Records with scene code:
* * * *
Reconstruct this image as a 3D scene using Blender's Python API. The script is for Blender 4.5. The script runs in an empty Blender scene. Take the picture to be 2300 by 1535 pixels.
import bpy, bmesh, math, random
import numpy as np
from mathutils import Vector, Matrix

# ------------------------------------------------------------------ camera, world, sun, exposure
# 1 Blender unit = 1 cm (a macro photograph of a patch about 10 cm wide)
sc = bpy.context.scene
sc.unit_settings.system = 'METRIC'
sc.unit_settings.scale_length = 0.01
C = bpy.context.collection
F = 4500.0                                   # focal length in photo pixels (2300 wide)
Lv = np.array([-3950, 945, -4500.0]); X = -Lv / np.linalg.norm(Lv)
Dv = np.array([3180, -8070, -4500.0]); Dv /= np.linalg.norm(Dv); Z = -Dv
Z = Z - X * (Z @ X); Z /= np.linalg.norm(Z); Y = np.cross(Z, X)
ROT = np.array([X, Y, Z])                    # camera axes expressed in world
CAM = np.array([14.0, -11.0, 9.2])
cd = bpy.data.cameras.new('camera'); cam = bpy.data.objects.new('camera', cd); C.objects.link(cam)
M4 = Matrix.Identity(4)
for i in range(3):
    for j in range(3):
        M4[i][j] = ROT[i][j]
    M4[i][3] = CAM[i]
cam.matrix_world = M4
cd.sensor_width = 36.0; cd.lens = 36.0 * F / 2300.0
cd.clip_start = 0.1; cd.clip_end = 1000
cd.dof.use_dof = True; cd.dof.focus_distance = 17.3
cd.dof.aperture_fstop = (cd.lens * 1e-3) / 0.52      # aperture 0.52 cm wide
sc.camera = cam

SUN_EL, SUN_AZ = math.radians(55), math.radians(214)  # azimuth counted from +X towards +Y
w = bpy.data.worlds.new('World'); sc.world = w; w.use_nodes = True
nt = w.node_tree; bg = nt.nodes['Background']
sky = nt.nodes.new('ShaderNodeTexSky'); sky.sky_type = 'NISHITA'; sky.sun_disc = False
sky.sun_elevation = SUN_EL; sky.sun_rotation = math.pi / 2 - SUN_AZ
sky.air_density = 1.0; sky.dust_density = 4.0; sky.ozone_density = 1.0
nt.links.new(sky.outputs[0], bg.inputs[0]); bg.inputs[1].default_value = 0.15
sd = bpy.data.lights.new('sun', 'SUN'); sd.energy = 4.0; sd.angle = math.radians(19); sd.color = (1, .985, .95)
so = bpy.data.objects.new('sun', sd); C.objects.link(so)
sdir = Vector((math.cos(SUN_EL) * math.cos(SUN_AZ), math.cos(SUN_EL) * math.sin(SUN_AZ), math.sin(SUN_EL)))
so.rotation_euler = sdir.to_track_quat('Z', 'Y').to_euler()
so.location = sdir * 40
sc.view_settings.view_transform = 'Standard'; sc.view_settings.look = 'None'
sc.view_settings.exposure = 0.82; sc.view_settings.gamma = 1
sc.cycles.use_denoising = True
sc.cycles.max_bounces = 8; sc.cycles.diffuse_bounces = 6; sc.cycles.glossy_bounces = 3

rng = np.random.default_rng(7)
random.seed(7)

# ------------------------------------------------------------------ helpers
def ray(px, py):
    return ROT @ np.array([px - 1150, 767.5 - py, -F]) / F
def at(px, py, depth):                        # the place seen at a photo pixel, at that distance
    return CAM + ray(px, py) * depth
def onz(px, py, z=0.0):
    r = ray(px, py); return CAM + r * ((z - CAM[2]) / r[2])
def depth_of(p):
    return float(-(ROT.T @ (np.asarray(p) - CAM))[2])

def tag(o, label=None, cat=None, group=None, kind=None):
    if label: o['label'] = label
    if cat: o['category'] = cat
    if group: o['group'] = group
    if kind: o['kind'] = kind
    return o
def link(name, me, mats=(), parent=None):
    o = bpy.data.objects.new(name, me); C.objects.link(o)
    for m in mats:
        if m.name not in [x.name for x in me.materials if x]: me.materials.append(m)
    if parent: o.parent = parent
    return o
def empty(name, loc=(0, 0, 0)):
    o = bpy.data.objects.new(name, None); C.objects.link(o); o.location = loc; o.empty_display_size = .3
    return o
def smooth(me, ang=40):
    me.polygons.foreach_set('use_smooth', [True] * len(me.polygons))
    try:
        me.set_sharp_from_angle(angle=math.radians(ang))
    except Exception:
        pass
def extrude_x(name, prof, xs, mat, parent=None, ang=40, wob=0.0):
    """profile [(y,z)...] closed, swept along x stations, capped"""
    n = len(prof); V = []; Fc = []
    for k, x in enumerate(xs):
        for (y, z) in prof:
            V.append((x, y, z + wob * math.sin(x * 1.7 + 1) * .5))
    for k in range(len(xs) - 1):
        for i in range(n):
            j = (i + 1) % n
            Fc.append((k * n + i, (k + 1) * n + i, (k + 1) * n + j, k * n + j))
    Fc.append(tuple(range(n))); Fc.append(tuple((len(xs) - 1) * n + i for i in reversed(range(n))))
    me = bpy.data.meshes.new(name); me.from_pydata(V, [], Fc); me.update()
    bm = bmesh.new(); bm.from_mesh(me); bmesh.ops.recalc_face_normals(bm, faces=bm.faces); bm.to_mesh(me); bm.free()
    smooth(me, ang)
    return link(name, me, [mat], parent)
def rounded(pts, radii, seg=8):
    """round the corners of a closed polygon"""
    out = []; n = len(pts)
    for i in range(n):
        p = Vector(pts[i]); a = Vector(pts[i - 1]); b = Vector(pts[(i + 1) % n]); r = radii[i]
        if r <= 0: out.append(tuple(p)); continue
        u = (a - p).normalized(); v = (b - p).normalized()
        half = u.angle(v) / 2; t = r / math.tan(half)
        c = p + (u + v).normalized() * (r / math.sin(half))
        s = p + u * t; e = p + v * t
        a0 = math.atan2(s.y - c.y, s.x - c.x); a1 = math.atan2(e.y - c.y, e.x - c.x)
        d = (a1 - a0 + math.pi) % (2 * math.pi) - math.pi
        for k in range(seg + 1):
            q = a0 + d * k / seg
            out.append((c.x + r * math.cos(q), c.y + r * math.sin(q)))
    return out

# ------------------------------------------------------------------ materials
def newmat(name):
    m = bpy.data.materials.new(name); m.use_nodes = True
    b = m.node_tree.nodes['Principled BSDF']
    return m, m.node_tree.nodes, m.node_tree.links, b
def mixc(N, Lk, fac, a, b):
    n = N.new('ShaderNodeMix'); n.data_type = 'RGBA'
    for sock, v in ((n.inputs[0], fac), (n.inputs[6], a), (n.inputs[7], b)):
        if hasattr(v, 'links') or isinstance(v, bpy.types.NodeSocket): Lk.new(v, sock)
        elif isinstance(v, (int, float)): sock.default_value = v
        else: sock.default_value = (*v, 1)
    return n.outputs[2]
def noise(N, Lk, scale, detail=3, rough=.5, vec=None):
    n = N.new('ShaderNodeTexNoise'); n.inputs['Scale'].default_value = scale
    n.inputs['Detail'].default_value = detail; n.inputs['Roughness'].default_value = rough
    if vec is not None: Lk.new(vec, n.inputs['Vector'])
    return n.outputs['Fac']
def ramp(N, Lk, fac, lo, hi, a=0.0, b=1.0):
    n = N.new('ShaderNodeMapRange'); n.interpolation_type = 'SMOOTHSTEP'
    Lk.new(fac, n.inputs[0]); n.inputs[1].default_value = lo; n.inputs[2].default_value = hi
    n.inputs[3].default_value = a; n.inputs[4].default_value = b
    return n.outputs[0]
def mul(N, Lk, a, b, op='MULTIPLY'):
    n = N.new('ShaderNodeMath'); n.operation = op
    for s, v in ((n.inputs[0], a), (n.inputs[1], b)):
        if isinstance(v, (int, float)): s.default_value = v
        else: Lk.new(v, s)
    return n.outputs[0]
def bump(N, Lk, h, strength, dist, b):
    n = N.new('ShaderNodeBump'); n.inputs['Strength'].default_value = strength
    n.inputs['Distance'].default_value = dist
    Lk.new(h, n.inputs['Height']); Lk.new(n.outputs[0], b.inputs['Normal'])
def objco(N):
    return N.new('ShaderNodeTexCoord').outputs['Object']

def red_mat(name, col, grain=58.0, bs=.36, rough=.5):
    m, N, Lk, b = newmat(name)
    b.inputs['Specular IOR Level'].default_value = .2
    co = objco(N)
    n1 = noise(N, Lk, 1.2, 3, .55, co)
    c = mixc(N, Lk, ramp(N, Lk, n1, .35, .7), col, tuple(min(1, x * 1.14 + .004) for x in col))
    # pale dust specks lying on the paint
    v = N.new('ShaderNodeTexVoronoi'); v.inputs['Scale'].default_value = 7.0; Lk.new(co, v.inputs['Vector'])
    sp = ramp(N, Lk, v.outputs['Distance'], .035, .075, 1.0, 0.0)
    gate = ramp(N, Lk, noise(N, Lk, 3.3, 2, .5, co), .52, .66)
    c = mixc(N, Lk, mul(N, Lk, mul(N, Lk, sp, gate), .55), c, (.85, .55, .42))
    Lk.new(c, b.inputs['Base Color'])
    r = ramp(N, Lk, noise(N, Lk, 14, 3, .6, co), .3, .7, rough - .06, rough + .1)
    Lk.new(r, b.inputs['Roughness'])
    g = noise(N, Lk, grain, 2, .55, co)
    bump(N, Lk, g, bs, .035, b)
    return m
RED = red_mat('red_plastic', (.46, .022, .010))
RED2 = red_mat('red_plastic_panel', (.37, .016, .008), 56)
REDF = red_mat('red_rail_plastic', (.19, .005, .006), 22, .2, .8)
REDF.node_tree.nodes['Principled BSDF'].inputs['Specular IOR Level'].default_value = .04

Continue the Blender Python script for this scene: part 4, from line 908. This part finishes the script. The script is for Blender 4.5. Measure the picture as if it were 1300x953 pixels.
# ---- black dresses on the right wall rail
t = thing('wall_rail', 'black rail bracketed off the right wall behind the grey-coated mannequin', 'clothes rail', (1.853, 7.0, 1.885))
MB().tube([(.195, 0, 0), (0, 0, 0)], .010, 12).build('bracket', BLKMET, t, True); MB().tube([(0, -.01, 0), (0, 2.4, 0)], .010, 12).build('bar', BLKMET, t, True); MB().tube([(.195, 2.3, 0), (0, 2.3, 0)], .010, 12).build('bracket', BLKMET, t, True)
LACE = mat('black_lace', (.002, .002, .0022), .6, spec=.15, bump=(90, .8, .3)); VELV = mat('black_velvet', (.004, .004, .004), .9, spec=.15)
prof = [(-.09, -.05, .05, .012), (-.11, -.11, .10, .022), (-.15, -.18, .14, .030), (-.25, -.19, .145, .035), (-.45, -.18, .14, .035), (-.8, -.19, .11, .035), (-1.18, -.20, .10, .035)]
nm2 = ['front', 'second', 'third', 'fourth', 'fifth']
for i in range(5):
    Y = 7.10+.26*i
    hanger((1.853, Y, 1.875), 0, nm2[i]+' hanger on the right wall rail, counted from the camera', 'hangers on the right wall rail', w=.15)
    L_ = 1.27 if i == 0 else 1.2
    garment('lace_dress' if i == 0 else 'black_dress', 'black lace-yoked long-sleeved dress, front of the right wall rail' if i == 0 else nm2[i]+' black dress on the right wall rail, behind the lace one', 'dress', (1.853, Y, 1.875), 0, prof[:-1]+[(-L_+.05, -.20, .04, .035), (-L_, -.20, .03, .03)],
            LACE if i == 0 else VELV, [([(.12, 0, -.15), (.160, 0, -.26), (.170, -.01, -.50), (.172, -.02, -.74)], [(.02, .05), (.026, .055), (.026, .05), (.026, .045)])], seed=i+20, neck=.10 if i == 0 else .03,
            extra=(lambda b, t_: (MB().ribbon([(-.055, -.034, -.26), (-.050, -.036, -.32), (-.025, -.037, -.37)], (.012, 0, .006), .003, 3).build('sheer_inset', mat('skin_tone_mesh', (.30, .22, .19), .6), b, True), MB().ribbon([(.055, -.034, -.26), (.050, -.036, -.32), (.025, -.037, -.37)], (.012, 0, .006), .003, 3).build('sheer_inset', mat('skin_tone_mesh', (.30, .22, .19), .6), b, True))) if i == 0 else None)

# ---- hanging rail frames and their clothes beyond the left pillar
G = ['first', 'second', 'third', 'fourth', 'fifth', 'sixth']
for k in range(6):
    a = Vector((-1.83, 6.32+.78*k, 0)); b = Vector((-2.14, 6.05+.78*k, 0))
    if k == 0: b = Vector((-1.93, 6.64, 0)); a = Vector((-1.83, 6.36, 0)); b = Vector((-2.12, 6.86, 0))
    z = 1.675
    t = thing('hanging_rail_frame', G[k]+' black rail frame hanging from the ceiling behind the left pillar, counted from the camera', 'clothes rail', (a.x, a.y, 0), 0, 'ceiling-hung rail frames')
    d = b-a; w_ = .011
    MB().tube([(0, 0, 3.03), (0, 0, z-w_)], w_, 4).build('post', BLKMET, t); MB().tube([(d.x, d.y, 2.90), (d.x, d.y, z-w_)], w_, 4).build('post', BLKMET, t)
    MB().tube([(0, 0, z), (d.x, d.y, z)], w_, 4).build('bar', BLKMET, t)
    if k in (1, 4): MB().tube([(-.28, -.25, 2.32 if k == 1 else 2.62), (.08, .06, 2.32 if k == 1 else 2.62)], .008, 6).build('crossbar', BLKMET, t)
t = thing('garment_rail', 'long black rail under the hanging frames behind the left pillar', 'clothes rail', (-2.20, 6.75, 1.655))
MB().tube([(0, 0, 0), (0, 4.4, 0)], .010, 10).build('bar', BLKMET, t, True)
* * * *
| WHAT YOU SHOULD DO |
Exactly as they appear, retype the lines from the start of the records through the line containing "from mathutils import Vector, Matrix".

| FINISHED TASK |
Reconstruct this image as a 3D scene using Blender's Python API. The script is for Blender 4.5. The script runs in an empty Blender scene. Take the picture to be 2300 by 1535 pixels.
import bpy, bmesh, math, random
import numpy as np
from mathutils import Vector, Matrix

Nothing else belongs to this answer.